ArtSeen
Richard Serra
New York
Gagosian, West 24st StreetForged Rounds,
September 17 – December 21, 2019
Gagosian, West 21st Street
Reverse Curve,
September 17, 2019 – February 1, 2020
Gagosian’s Chelsea galleries are currently occupied by two new installations from Richard Serra: a single monumental work, titled Reverse Curve (2019), is at 21st Street, while the 24th Street space houses four sculptural suites, each composed of forged 50-ton rounds. Forging, which Serra has employed extensively since the late 1970s, is best used to produce self-contained forms like the cylinders displayed here. Despite their compact structure, however, Serra deploys his rounds to create effects that operate on just as environmental a scale as the more expansive Reverse Curve. However, both shows largely eschew the raw and overbearing aggression that Serra is best known for. Instead, they are finely judged installations that manipulate the relationship between a sculptural object, a display space, and a mobile viewer with great sophistication. The overall effect is thoughtful and, at times, even seductive.
The installation of the rounds on 24th Street functions as a meditation on the body’s passage through space, with each of the four works on view creating distinct perceptual and bodily effects. The first work a visitor will likely encounter, Channel (2019), is also the smallest and most precisely structured. Here, two identical cylinders—four feet in height, eight-and-a-half in diameter—are crowded into a small gallery. Each sculpture touches one of the walls, so that the only way to navigate the room is through the narrow passage between them. Following this path leads you directly into the next space, a much larger gallery containing Nine (2019), the largest and most open-ended of the works on offer. As the title suggests, this piece consists of nine rounds in a loose cluster, no two the same size. The varied dimensions of Serra’s forged cylinders provide a wide range of unpredictable views and combinations of form. Rounds partially vanish or come into view as a visitor moves freely between and around them. Navigating the gallery, I imagined physically entering one of Fernand Léger’s early abstractions—it would be a similar visual experience.
Combined and Separated (2019) splits the difference between the rigid Channel and free-form Nine. Here, two groups of three rounds confront one another. Each trio includes cylinders of the same dimensions: one stands four feet tall, one six, and the tallest looms at six feet six inches. The only thing distinguishing the two groups is that one is tightly bunched, while the other leaves enough space for a viewer to move among the rounds. Like the individual cylinders of Channel, the two groups composing Combined and Separated define a narrow passage in the center of the gallery, but the relaxed clustering of the looser trio also invites you into and through the work itself. In a telling gesture, the gallery’s exit is located just beyond this sculptural group: the freedom of movement it suggests guides you into the exhibition’s final room.

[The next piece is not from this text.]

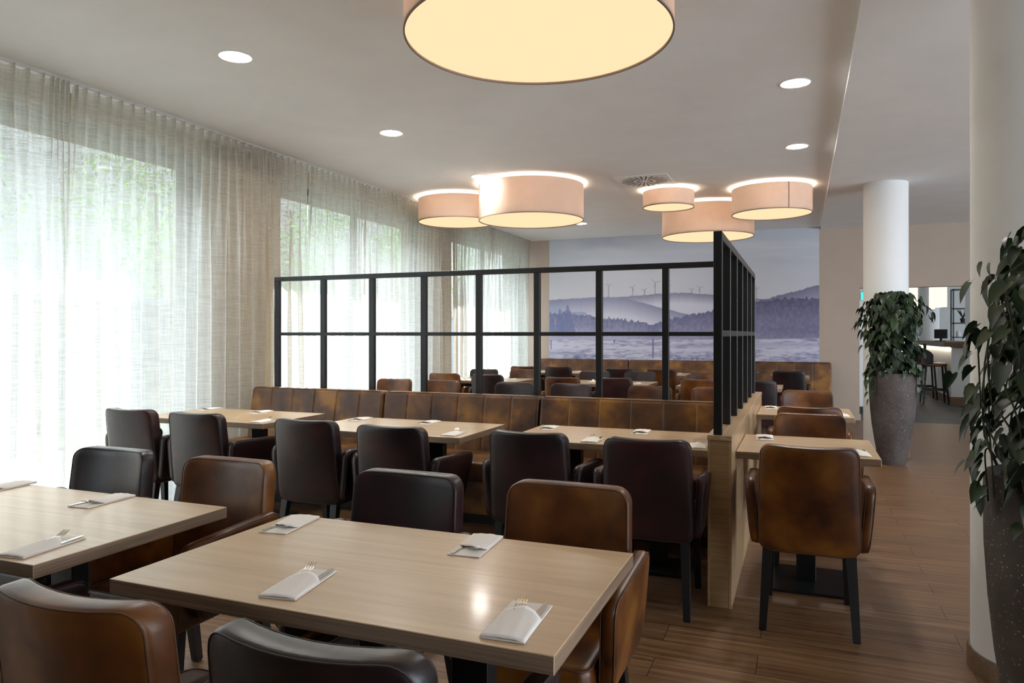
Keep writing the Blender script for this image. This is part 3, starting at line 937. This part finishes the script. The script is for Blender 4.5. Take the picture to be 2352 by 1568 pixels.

Unlike the other works on display at 24th street, Inverted occupies a small room with only a single door. This forces you, ultimately, to retrace your steps, and, in its closure and claustrophobic effect, it serves as a decisive punctuation mark that signals the show’s end. Inverted, two imposing columns made of two rounds each, fills its space almost completely, and it is staged to reinforce the impression of finality. Each column includes a slightly larger and slightly smaller round, but their positions are reversed. For one column the smaller round sits on the bottom, while for the other it takes the top position. This structural tautology suggests a closed logical loop, a metaphorical mirror for the closure of the gallery space itself.
Just three blocks south on 21st Street, we might imagine a similar logic at work in Serra’s large-scale Reverse Curve. Over 30 meters in length, this monumental steel ribbon similarly fills its allotted space. The diagonal axis of the gallery is barely long enough to contain it, leaving only narrow channels for circulation around the edges. Moreover, like Inverted, the form of this work suggests reversibility and recursion: Reverse Curve takes the rough form of an elongated “S” along its length. The surface of the ribbon is curved as well, emphasizing the sculpture’s overall form. When it appears convex, it is doubly so, and where it is concave, it feels cavernous. As it retreats from you, the ribbon changes from a rich, burnished orange to both darker and more variegated colors. The overhanging concave sections are mottled with vertical striations of light and shadow that suggest flickering flames—an effect that approaches the pictorial. Where the imposing crags of Serra’s installations once felt threatening, here there is an alluring sensuousness. Like the Forged Rounds on 24th street, Reverse Curve engaged me in a dialogue that, despite its superhuman scale, felt surprisingly subtle and intimate.